By: Drew Himmelstein
Every Saturday night at the close of Shabbat, campers at Camp Ramah in Northern California gathered on the Monterey beach for Havdalah. After singing the prayers in the darkness, the staff turned on the lights and cranked up Israeli dance music. With the sounds of Hebrew lyrics pounding in their ears, the campers danced on the sand.
“It almost feels like we’re in Tel Aviv,” said camp director Sarah Shulman. “It’s so fun, and that’s what Hebrew culture should be.”
Sounds of the ocean and the waves provided a backdrop to life at Camp Ramah this summer, the camp’s inaugural year. But another important auditory element of camp life, Shulman said, was Hebrew.
“You will encounter an interesting soundscape which will include a lot of Hebrew — announcements, songs, prayers, places, words, conversations,” Shulman said. “Ultimately, we’re creating a Hebrew culture. We really transmit a love of Hebrew to our entire camp community.”
Camp Ramah — like the Bay Area’s other Jewish summer camps, Camp Tawonga and Camp Newman — is not a Hebrew immersion program. But Ramah integrates Hebrew words, music and phrases into daily life as a way to transmit Jewish learning and create connection to Israel and Jewish culture. That approach is common at most Jewish summer camps in the U.S., according to a recently published report from Brandeis University, “Connection, not Proficiency: Survey of Hebrew at North American Jewish Summer Camps.”

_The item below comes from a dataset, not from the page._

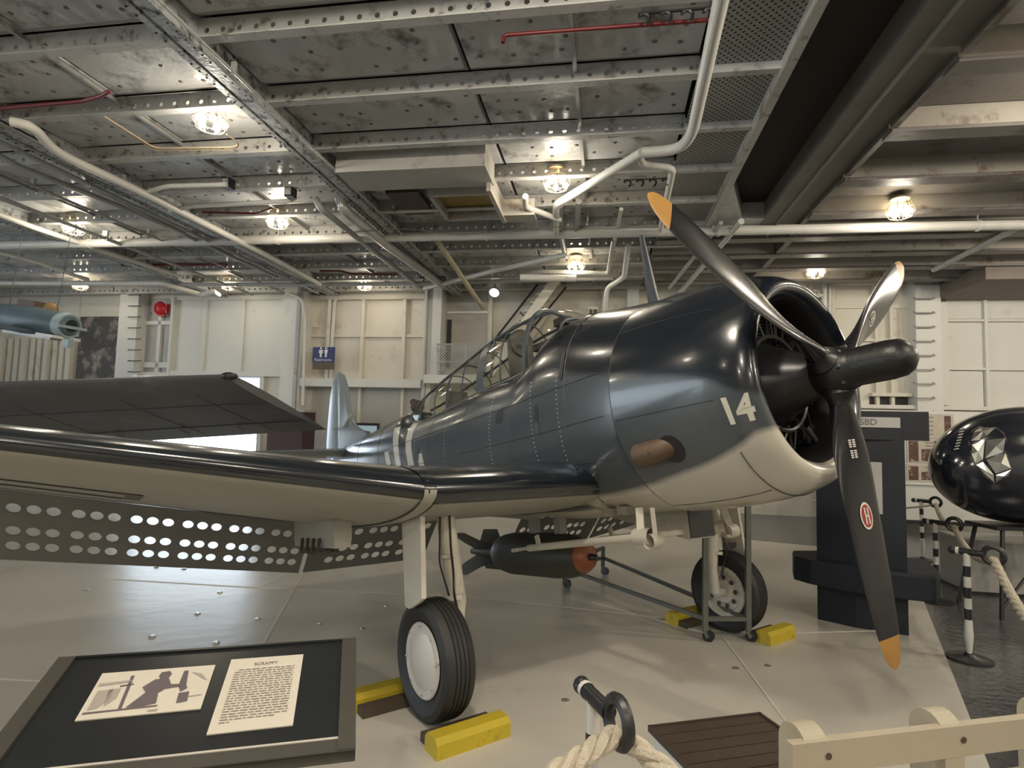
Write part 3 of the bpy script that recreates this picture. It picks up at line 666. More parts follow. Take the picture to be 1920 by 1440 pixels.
def livery(name, top, low, stripes=(), rough=.22, dark=navy, mid=bluegrey, stripec=(.55,.53,.46)):
    m = bpy.data.materials.new(name); m.use_nodes = True; nt = m.node_tree; N = nt.nodes; L = nt.links; b = N['Principled BSDF']
    b.inputs['Roughness'].default_value = rough; b.inputs['Coat Weight'].default_value = .35; b.inputs['Coat Roughness'].default_value = .08
    tc = N.new('ShaderNodeTexCoord'); mp = N.new('ShaderNodeMapping'); mp.inputs['Location'].default_value = -h; L.new(tc.outputs['Object'], mp.inputs['Vector'])
    se = N.new('ShaderNodeSeparateXYZ'); L.new(mp.outputs[0], se.inputs[0])
    def math_(op, a, b_=None, c=None):
        n = N.new('ShaderNodeMath'); n.operation = op
        for i, q in enumerate((a, b_, c)):
            if q is None: continue
            if isinstance(q, (int, float)): n.inputs[i].default_value = q
            else: L.new(q, n.inputs[i])
        return n.outputs[0]
    xn = math_('DIVIDE', math_('ADD', se.outputs['X'], 9.2), 9.4)
    def curve(pts):
        fc = N.new('ShaderNodeFloatCurve'); cu = fc.mapping.curves[0]
        pts = sorted(((x+9.2)/9.4, (z+1)/2) for x, z in pts)
        cu.points[0].location = pts[0]; cu.points[1].location = pts[-1]
        for p in pts[1:-1]: cu.points.new(*p)
        fc.mapping.update(); L.new(xn, fc.inputs['Value'])
        return math_('MULTIPLY_ADD', fc.outputs[0], 2., -1.)
    wob = N.new('ShaderNodeTexNoise'); wob.inputs['Scale'].default_value = 3; L.new(tc.outputs['Object'], wob.inputs['Vector'])
    zz = math_('ADD', se.outputs['Z'], math_('MULTIPLY', math_('SUBTRACT', wob.outputs['Fac'], .5), .03))
    def step(zc, soft): return math_('MULTIPLY_ADD', math_('SUBTRACT', zz, zc), 1/soft, .5)
    cl_ = lambda v: (lambda n: (L.new(v, n.inputs[0]), n.outputs[0])[1])(N.new('ShaderNodeClamp'))
    ft = cl_(step(curve(top), .045)); fw = cl_(step(curve(low), .04))
    no = N.new('ShaderNodeTexNoise'); no.inputs['Scale'].default_value = 1.8; no.inputs['Detail'].default_value = 7; L.new(tc.outputs['Object'], no.inputs['Vector'])
    def mixc(f, a, b_):
        n = N.new('ShaderNodeMix'); n.data_type = 'RGBA'
        L.new(f, n.inputs['Factor'])
        for k, q in (('A', a), ('B', b_)):
            if isinstance(q, tuple): n.inputs[k].default_value = (*q, 1)
            else: L.new(q, n.inputs[k])
        return n.outputs['Result']
    vr = lambda c: mixc(no.outputs['Fac'], tuple(v*.82 for v in c), tuple(min(1, v*1.18) for v in c))
    col = mixc(fw, vr(whitec), vr(mid))
    for x0, x1, z0, z1, sl in stripes:
        xs = math_('ADD', se.outputs['X'], math_('MULTIPLY', se.outputs['Z'], sl))
        f = math_('MULTIPLY', math_('GREATER_THAN', xs, x0), math_('LESS_THAN', xs, x1)); f = math_('MULTIPLY', f, math_('MULTIPLY', math_('GREATER_THAN', se.outputs['Z'], z0), math_('LESS_THAN', se.outputs['Z'], z1)))
        col = mixc(f, col, stripec)
    col = mixc(ft, col, vr(dark))
    for x0, x1, z0, z1, sl in stripes[:2]:
        xs = math_('ADD', se.outputs['X'], math_('MULTIPLY', se.outputs['Z'], sl))
        f = math_('MULTIPLY', math_('GREATER_THAN', xs, x0), math_('LESS_THAN', xs, x1)); f = math_('MULTIPLY', f, math_('MULTIPLY', math_('GREATER_THAN', se.outputs['Z'], z0), math_('LESS_THAN', se.outputs['Z'], z1+.12)))
        col = mixc(f, col, stripec)
    L.new(col, b.inputs['Base Color'])
    bn = N.new('ShaderNodeTexNoise'); bn.inputs['Scale'].default_value = 2.2; L.new(tc.outputs['Object'], bn.inputs['Vector'])
    bp = N.new('ShaderNodeBump'); bp.inputs['Strength'].default_value = .12; bp.inputs['Distance'].default_value = .03; L.new(bn.outputs['Fac'], bp.inputs['Height']); L.new(bp.outputs['Normal'], b.inputs['Normal'])
    return m
TOP = [(-9.2,.30),(-7,.34),(-5,.36),(-3.5,.36),(-2.6,.34),(-1.7,.29),(-.95,.13),(-.6,.05),(-.33,-.04),(-.18,-.12),(.2,-.2)]
LOW = [(-9.2,0.05),(-6,-.2),(-3,-.6),(-1.9,-.63),(-1.3,-.60),(-.95,-.555),(-.7,-.51),(-.45,-.45),(-.28,-.39),(-.16,-.33),(.2,-.3)]
STR = [(-4.74,-4.56,-.3,.30,.35),(-5.15,-4.97,-.3,.28,.35),(-4.42,-4.28,-.3,-.02,.35),(-5.5,-5.34,-.3,.12,.35)]
skin = livery('airframe_skin', TOP, LOW, STR)
navym = mat('wing_navy', navy, .2, 0, .25, 2, .05, 6, .6, coat=.5, grime=(.035,.04,.045), gamt=.62, gscale=5)
under = mat('wing_underside_white', (.34,.325,.275), .4, 0, .08, 2, .1, 6)
bluem_ = mat('airframe_blue_grey', bluegrey, .3, 0, .12, 3)
seamm = mat('panel_line', (.035,.038,.042), .5)
engm = mat('engine_metal', (.035,.035,.037), .35, .6, .3, 8); engd = mat('engine_dark', (.012,.012,.013), .5, .2, .3, 8); engl = mat('engine_light', (.07,.067,.06), .4, .7, .3, 20)
# --- tables
def interp(tab, x):
    tab = sorted(tab); 
    if x <= tab[0][0]: return tab[0][1:]
    if x >= tab[-1][0]: return tab[-1][1:]
    for i in range(len(tab)-1):
        a, b = tab[i], tab[i+1]
        if a[0] <= x <= b[0]:
            t = (x-a[0])/(b[0]-a[0]); out = []
            for j in range(1, len(a)):
                p0 = tab[i-1] if i > 0 else a; p3 = tab[i+2] if i+2 < len(tab) else b
                m1 = (b[j]-p0[j])/(b[0]-p0[0]); m2 = (p3[j]-a[j])/(p3[0]-a[0]); d = b[0]-a[0]
                out.append((2*t**3-3*t*t+1)*a[j]+(t**3-2*t*t+t)*m1*d+(-2*t**3+3*t*t)*b[j]+(t**3-t*t)*m2*d)
            return tuple(out)
FUS = [(-.95,.745,-.745,.70),(-1.3,.80,-.76,.685),(-1.65,.86,-.76,.655),(-1.95,.87,-.75,.62),(-2.2,.78,-.73,.60),(-2.45,.64,-.72,.58),(-3.2,.60,-.68,.55),(-4.1,.52,-.6,.50),(-4.9,.50,-.52,.44),(-5.2,.62,-.47,.41),(-6,.58,-.35,.34),(-7,.52,-.2,.24),(-8,.44,-.04,.14),(-8.9,.33,.12,.05)]
NE = 2.25
def fpt(x, t, off=0):
    zt, zb, hw = interp(FUS, x); zm, hh = (zt+zb)/2, (zt-zb)/2; c, s = math.cos(t), math.sin(t)
    y = hw*math.copysign(abs(c)**(2/NE), c); z = zm+hh*math.copysign(abs(s)**(2/NE), s)
    if off: k = 1+off/max(hh, .05); return Vector((x, y*k, zm+(z-zm)*k))
    return Vector((x, y, z))
def fside(x, z, off=.004, sg=-1):
    zt, zb, hw = interp(FUS, x); zm, hh = (zt+zb)/2, (zt-zb)/2; q = min(1, abs((z-zm)/hh)); return Vector((x, sg*(hw*(1-q**NE)**(1/NE)+off), z))
xs = [-.95-.1*i for i in range(80)]; xs = [x for x in xs if x > -8.9]+[-8.9]
b = A().loft([[fpt(x, 2*math.pi*(j+.5)/56) for j in range(56)] for x in xs])
b.build('fuselage', skin, plane, True)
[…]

“In its varying forms, Hebrew infusion at camp blends creativity with decades of tradition, resulting in deeply meaningful experiences for learners,” Sarah Bunin Benor, who co-authored the report, said in a news release.
Interviews with leaders of the Bay Area’s Jewish summer camps affirmed that each hires Israeli staff and uses Hebrew words and phrases to refer to camp activities and locations. The camps focus not on building Hebrew speaking skills so much as on strengthening campers’ Jewish identities.
“We give a sense of living on Jewish time and living in Jewish space, and I think Hebrew helps with both of those things,” said Rabbi Allie Fischman, associate camp director at URJ Camp Newman in Santa Rosa. “We say boker tov and laila tov and everything on our schedule has a name in Hebrew ... We have somewhere between 30 and 35 Israeli staff members. Using Hebrew is one of the ways that we connect our everyday camp schedule to the fact that there’s other people at camp who speak Hebrew fluently.”
Having young, charismatic counselors who model Jewish identity is the “secret sauce” of Jewish summer camp, Shulman said, and when those counselors are Israeli, it creates a positive connection to Hebrew learning and to Israel.
“It really comes down to the idea of connection. Hebrew is one of the ways we express our value at camp of love of Israel: eretz Yisrael, the land, and am Yisrael, the people,” Shulman said. “Hebrew is one of the cornerstones for what has really kept the Jewish people alive and connected. So a camper can learn a Hebrew prayer and then can walk into any synagogue anywhere in the world and be able to recite the Barchu ... It connects us to each other, it connects us to Israel, it connects us to being Jewish. It’s the glue that we use.”
Camp Ramah in Northern California is part of the Ramah Camping Movement, a network of Conservative summer camps in Canada, Israel and the U.S. Ramah is one of four camp movements noted in the study for integrating a higher level of Hebrew than other camps. Shulman said the Monterey camp focuses on using Hebrew words and phrases, especially during mealtime announcements, such as “after lunch we have rest hour.” Staff use what Shulman calls the “sandwich method”: they say a phrase in English, then Hebrew, then English again.
By the time campers head home, they are accustomed to hearing and using Hebrew in everyday life.
“Kids informally absorb a lot of Hebrew, and when you’re living in an intentional Jewish space it just becomes really normalized to say certain things in Hebrew,” said Aaron Mandel, associate director of Camp Tawonga near Yosemite National Park. “We try and crack the door open with a lot of things related to Judaism.”